Edith Gyomroi Ludowyk
(1896 - 1987}
Edith Gyomroi was a
Hungarian Jewish psychoanalyst, poet and communist. Her youth in Hungary was
spent in intellectual and communist activities. When the Fascist Admiral Horthy
captured power in Hungary she left her homeland and travelled to the British
colony of Ceylon. She soon got involved in Leftist politics and joined the
local Trotskyist party, the Lanka Samasamaja Party [LSSP]. In 1940 she married
the Burgher Professor of English at University College, E. F. C. Ludowyk.
Edith continued her
association with Leftist politics, especially with radical women. However, her
great contribution to University life was her work with her husband on the
theatrical productions of the University Dramatic Society [DramSoc]. She
designed the sets and the colourful costumes that amazed Colombo's
theatre-goers. Old stagers yet recall the twinkling lights of Peking's skyline
in "the Good Woman of Setzuam" and the delicate Mogul pavilions of
"The Little Clay Cart" - and the wonderful costumes of the actors who
trod the boards. Edith now introduced to the University two of her protégés.
The first was the Austrian Jewish academic Dr. Vally Reich, who became the
University's first Professor of Modern European Languages. The other was the
very colourful Hungarian Jewish theatre producer Neumann Jubal. He directed an
outstanding production of Ferenc Molnar's "Liliom" with a huge cast.

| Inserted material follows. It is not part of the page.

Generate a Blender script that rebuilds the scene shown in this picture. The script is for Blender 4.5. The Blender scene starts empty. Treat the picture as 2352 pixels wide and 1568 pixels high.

Interestingly he, also, boldly ventured into producing, in Sinhala, Gorky's
"Lower Depths" -incidentally, Irangani Serasinghe's first venture on
to the Sinhala stage.
After Professor Ludowyk's
retirement from University, Edith and a group of women activists established,
in the Kandyan village of Menikdiwela, a women weavers' cooperative. Here, for
a few years, these women, the Menikdiwela Weavers, produced textiles [sarees,
sarongs, bedspreads etc] in the most imaginative and colourful designs of
Edith.
Edith Ludowyk's
contributions to Ceylon's cultural life earn her a honoured place among the
Jews who lived here.
Rhoda Miller de Silva (1910
- 1980)
Rhoda Miller was an
American Jew from New York who became a Communist and a committed activist in
her youth. After WW II ended she travelled to war-torn Europe where she married
a fellow Communist from Ceylon Joe de Siva. After a few years of writing and
Party activity in Eastern Europe, Rhoda accompanied her husband back to Ceylon.

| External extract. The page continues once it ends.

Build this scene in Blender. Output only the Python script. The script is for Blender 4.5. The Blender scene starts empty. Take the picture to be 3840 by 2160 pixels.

She immersed herself in Communist activity and leftist journalism.
The Cold War was at its
height and America was now in the McCarthy era. The right-wing Prime Minister
of Ceylon, John Kotelawela, considered himself a staunch ally of America.

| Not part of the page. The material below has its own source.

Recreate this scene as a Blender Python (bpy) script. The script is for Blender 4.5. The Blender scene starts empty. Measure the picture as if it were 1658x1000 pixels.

Therefore, as soon as he heard from the U.S Embassy that an American woman was
spreading Communist propaganda in Ceylon - he decided to deport her. This was
done in great haste and the Police arrested Rhoda and bundled her, under
protest, into a TWA plane headed via London to New York.
Rhoda's fellow
'progressives' kept up a relentless campaign in the U.S for her return to
Ceylon. They succeeded at last and Rhoda came back to Ceylon and made a name
for herself as staunchly left-wing columnist to the Ceylon Daily News. She died
" in harness".
Also deported from Colombo,
on the same flight as Rhoda, was one of the most intriguing Claudine Liebovitsz
who glittered briefly in the city's cocktail circuit. She was a statuesque
blonde Jewish millionaire from Britain and a sensation in Colombo's party
circles and diplomatic receptions.. She was the live-in-lover of the Estonian
artist Karl Kasmann, whom the government suspected [or was tipped off by the
CIA] as a KGB agent - and targeted for expulsion. By the time the local Police
got on his track, the KGB had been faster and, Kasmann had fled. They then went
on to arrest Claudine, in spite of her 'marriage of convenience' to a local
Communist Municipal Councillor .The two deportees are reported to have
studiously ignored each other during their enforced flight. Claudine was never
heard of after this.
Ulrik Plesner (1930 - 2016)
Plesner was a Danish Jewish
architect who spent many years in Ceylon. He first worked with Minette de Silva
the renowned woman architect who pioneered in the use of local material and an
indigenous tradition. He next worked closely with Geoffrey Bawa, Ceylon's
greatest modern architect, on several ground-breaking projects, Ulrik also
worked with two other women outstanding in the field of art and
entrepreneurship - Ena de Silva and Barbara Sansoni [ born Daniel - a Jewish
name]. He collaborated with Barbara in a fine book of drawings Sri Lanka's of
old buildings -"Viharas and Verandahs".
He returned via a stay in
Israel to his native Denmark where he passed away recently.
Anne Ranasinghe (b.1925)
Anneliese Katz was the
daughter of a Jewish family in Germany. She left for England soon after the
Nazi anti-Jewish pogroms began. After schooling she trained in midwifery and
later, married the Sinhalese Buddhist Dr. D. A. Ranasinghe from Ceylon. The
Ranasinghes came back to Ceylon where her husband became a University Professor
and they led a successful life, raising their seven children. Sometime after
her husband's death, Anne began writing poetry. Most of her poems have been on
the Jewish experience and the Holocaust. Her poetry has won many accolades and
awards in Ceylon and Germany. She has been a live wire of the English Writers'
Cooperative and associates closely with writers of all ages and persuasions.